Good quality feedback – be clear and make it simple

Let’s look at why it’s so important to get the feedback conversation right.   Here are some key considerations, and a useful model to help you give clear, simple, quality feedback.  

Feedback ‘noise’

In many ways we live in a permanent feedback culture – seeking ‘likes’ for every post we make, hoping for a positive emoji when we send in a piece of work.  We are surrounded by feedback ‘noise’.   Yet most of this feedback is fairly useless – it doesn’t tell us how to improve, nor does it tell us what we have got right.

Feedback without substance…just isn’t helpful

Being told you’ve done a great piece of work, but not being confident about what has made it good, is a very scary place to be.  How can you do another good piece?  What happens if the next piece is thought to be weaker?  What will you do?

If you are offering feedback to another person, focus on what will be most helpful for them.  Giving feedback is not about you getting your feelings ‘off your chest’ or dumping your emotions onto someone else.  If you can’t offer people feedback that is useful, then save your energy.

Feedback answers the question ‘why?’.  Why was this a good piece of work?  Why are you not pleased with the results?  Why are you telling me this?

You cannot expect someone to know what you know – it may seem obvious to you what has gone wrong or what has gone right, but it may not be obvious to your colleagues.

Perhaps the most frustrating feedback high performers get is along the lines of…

‘You’re doing great – just keep going’

What are they ‘doing great’?  Why is it ‘great’?  Could it actually be better?

 

Feedback can make a difference when you get it right…

If you are charged with managing or improving performance, you need to give people good quality feedback they can act on.  So, if someone is doing a good job, be clear about what is going well and tell them.  Then perhaps explore where they might like to push themselves, or develop new capability.  Strong performers don’t want to get bored, they want to keep growing.

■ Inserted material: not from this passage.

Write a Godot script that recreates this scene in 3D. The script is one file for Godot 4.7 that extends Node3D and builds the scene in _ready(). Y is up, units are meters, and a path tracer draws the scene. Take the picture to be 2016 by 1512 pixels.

If you have some tough feedback to give, where performance is not as needed, then be clear.  The proverbial ‘sandwich’ – where the news of not doing well is positioned between two pieces of positive news is deeply discredited.  All the sandwich does is encourage your colleague to reject the positive feedback as ‘only there to sweeten the pill’.    Keep tough feedback, constructive feedback – whatever you like to call it – to the point.  What performance is not as required, what change do you need to see?

 

Not sure where to begin?  A simple feedback conversation model can help

One of the simplest structures for a feedback conversation uses AIM as a model:

A            What Action did you observe? (most feedback should be based on your own observations, not hearsay from others

I              What Impact did the action have – positive or negative?

I (2)        Investigate further if you need to – what made the person successful, what could be done to increase/ improve the impact?  What caused the problem?

M            Moving forward do…. and make clear what you are looking for in future.

All you need to do at the end of this conversation is check that your colleague has understood, and then move on to the next subject, or close the meeting.  Keep it simple!

 

Many organisations say that their colleagues report not getting enough feedback, and yet don’t encourage a culture where feedback is the norm. 

What can you do to encourage feedback as a regular, positive activity for everyone?